Mentor City Council is weighing a fresh clampdown that would put new vape shops and head shops on ice across the city through July 1 and keep existing stores from expanding in the meantime. The proposed timeout would cover every zoning district so planners can overhaul local rules for retailers that sell hemp-derived THC and other intoxicating products. A previous moratorium expired on Dec. 31, 2025, leaving only a brief gap before council decides whether to shut the door again on new applications.

According to Cleveland.com, the draft ordinance would block the city from accepting applications or issuing zoning approvals, building permits or certificates of occupancy for any use tied to vape or head shop retail, regardless of the zoning district. If council signs off, the moratorium would stay in place until July 1, 2026, while staff work up new zoning rules, spacing requirements and licensing language.

State Law Is Reshaping the Market

Much of the urgency is coming from Columbus. WOUB reports that Gov. Mike DeWine signed Senate Bill 56 in December 2025. The law will push intoxicating hemp products with higher THC into licensed dispensaries and is scheduled to take effect in March 2026. Local officials say that looming shift, and the uncertainty it creates for convenience stores and smoke shops that currently sell intoxicating hemp products, makes a temporary pause on new vape and head shop approvals a practical move while they sort out how local rules should line up with the state regime.

Other Area Cities Have Moved First

Mentor is not acting in a vacuum. Across Greater Cleveland, city halls have been racing to get ahead of the same retail wave.

Lakewood, for example, put a moratorium in place while it rewrote zoning rules, according to Cleveland19. Richmond Heights passed an emergency six-month pause on new vape stores, WEWS/News 5 reported. And Middleburg Heights has repeatedly extended its own temporary freeze while it studies code changes, according to a city notice. Local leaders say these pauses give them time to design buffers between vape retailers and homes, schools or other sensitive uses, and to build out licensing and enforcement tools.

What the Moratorium Would Mean in Mentor

If Mentor’s council approves the ordinance, city staff would stop taking new applications for zoning approvals, building permits or certificates of occupancy linked to vape and head shop uses. Existing stores could generally keep operating, but they would face tighter limits on expanding or relocating under the temporary rules.
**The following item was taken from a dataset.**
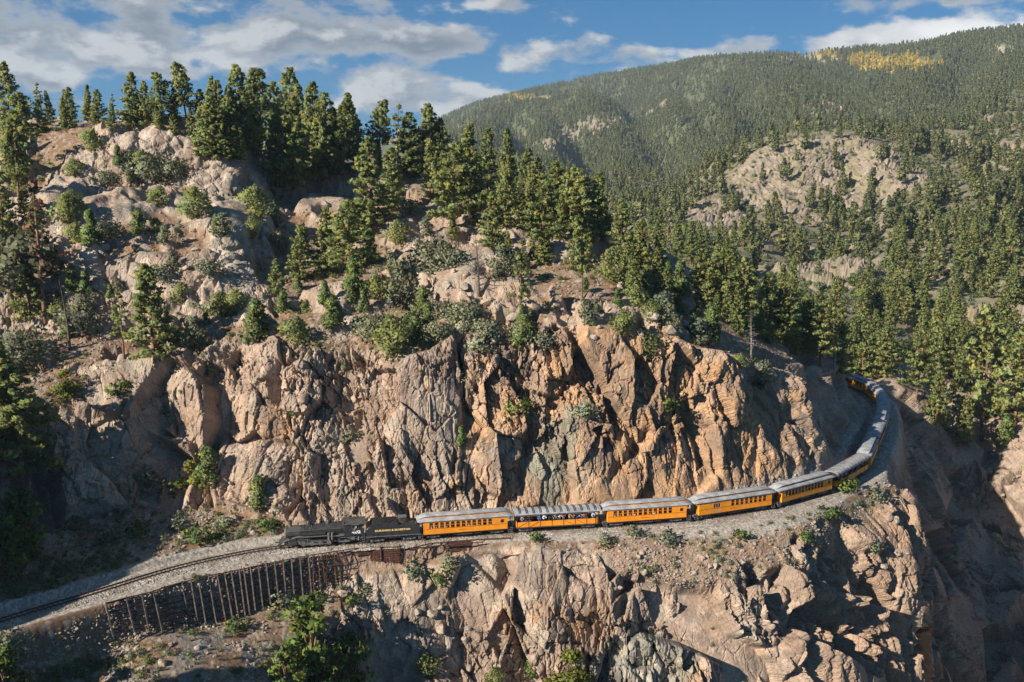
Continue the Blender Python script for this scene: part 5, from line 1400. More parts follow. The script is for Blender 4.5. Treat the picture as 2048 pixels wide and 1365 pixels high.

Supporters describe the pause as a planning and public safety tool that lets the city digest new state law before additional shops open. Critics counter that extended moratoriums can squeeze small retailers that rely on sales of intoxicating hemp and related products to keep their doors open.

What’s Next and Why It Matters

Council is expected to take up the draft ordinance at an upcoming meeting, and members may invite public comment before any final vote. At the same time, a statewide political fight is brewing over the very law Mentor is trying to plan around. Signal Ohio reports that organizers have launched a referendum campaign to put parts of Senate Bill 56 before voters, a move that could slow or even change the state rules the local moratorium is designed to bridge.

How Mentor syncs its zoning overhaul with the state’s shifting timeline will determine whether this is a short breather or the first step toward longer term regulations. For residents and business owners, the coming weeks will be the key window to weigh in on where, and whether, new vape and head shop operators can plant a flag inside the city limits.